371. Memorandum From Gordon Chase of the National Security Council Staff to the President’s Special Assistant for National Security Affairs (Bundy)1

SUBJECT

  • UN Financing

In the event you are interested, here are some points on the UN’s financial problems. Essentially, there are two fairly important issues at the present time—(a) repayment of the bonds and (b) the Secretary General’s efforts to get $100 million from the UN membership.

1.

The Bonds—Under present procedures, the UN budget assessment for the repayment of the bonds runs at the rate of $8.6 million per year (of which $3.8 million is owed to the U.S.). The UN is now in the fourth year of a 25-year repayment schedule.

The crux of the present problem is that the Russians and some others have been refusing to pay their share of assessments for the bonds [Page 811]on the grounds that they are a peacekeeping expense and should be paid for by voluntary contributions. We disagree; among other things, if a system of voluntary contributions is instituted, we conceivably may have trouble getting the $3 million per year which is owed to us and which we get now by simply subtracting this amount from our annual UN budget assessment. Also, a voluntary system might give us trouble with Congress, which approved the original bond purchase on the understanding that repayment would be from the regular UN budget.
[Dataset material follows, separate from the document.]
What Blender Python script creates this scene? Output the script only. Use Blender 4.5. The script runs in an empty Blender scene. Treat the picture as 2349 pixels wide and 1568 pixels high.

The bond problem will probably be resolved, one way or another, in Committee 5 within the next couple weeks. Present indications are that there may be an attempt to use the UN budget’s “miscellaneous income” to pay off the bonds. This is a flim-flam which would not pain us and which would provide a fig leaf for the Russians if they wanted to be forthcoming on the bonds. We don’t know yet, however, whether the Russians in fact want to be forthcoming. If they are not forthcoming, we still think we will be able to avoid the unattractive voluntary contribution system for bond repayment—e.g. at worst, we can probably continue with the present arrangement which means that we get our $3 million per year and that the Russians keep piling up a debt on bond assessments.

2.

Secretary General’s Efforts—The Secretary General has said that the UN needs roughly $100 million. About $80 million of voluntary contributions are needed to pay old bills ($5.3 million is owed to us) and to restore the UN Working Capital Fund, while $18 million of voluntary contributions and assessments are needed to pay UNEF expenses for 1965.

So far, U Thant has collected $28 million, which includes $4.5 from us for assessed UNEF expenses. The Secretary General still feels he needs about $70 million. His chances of getting this amount depend in large part on what the Russians do—i.e. if they come through with a large voluntary contribution, others may follow close behind. The Russian contribution, in turn, probably depends partly on how the bond repayment issue comes out in the GA; if the Russians are fairly satisfied, there are some indications that they are prepared to contribute as much as $15 million.

The U.S. position at this time on voluntary contributions is fairly relaxed. While we are not saying it publicly, we think that U Thant’s statistics have holes in them. Even if they are correct, the UN financial situation is not very desperate. It has been much worse in the past.

At this time, we are not thinking about giving any voluntary contributions to U Thant; we feel that we did our bit when we caved on Article 19 and that others should do their part. Only if voluntary contributions start coming in from everyone else (including the Russians) [Page 812]might we be willing to help. In this regard, one painless way of helping would be to simply waive reimbursement on the $5.3 million which is owed to us.

GC
  1. Source: Johnson Library, National Security File, Agency File, United Nations, Vol. 3. Confidential.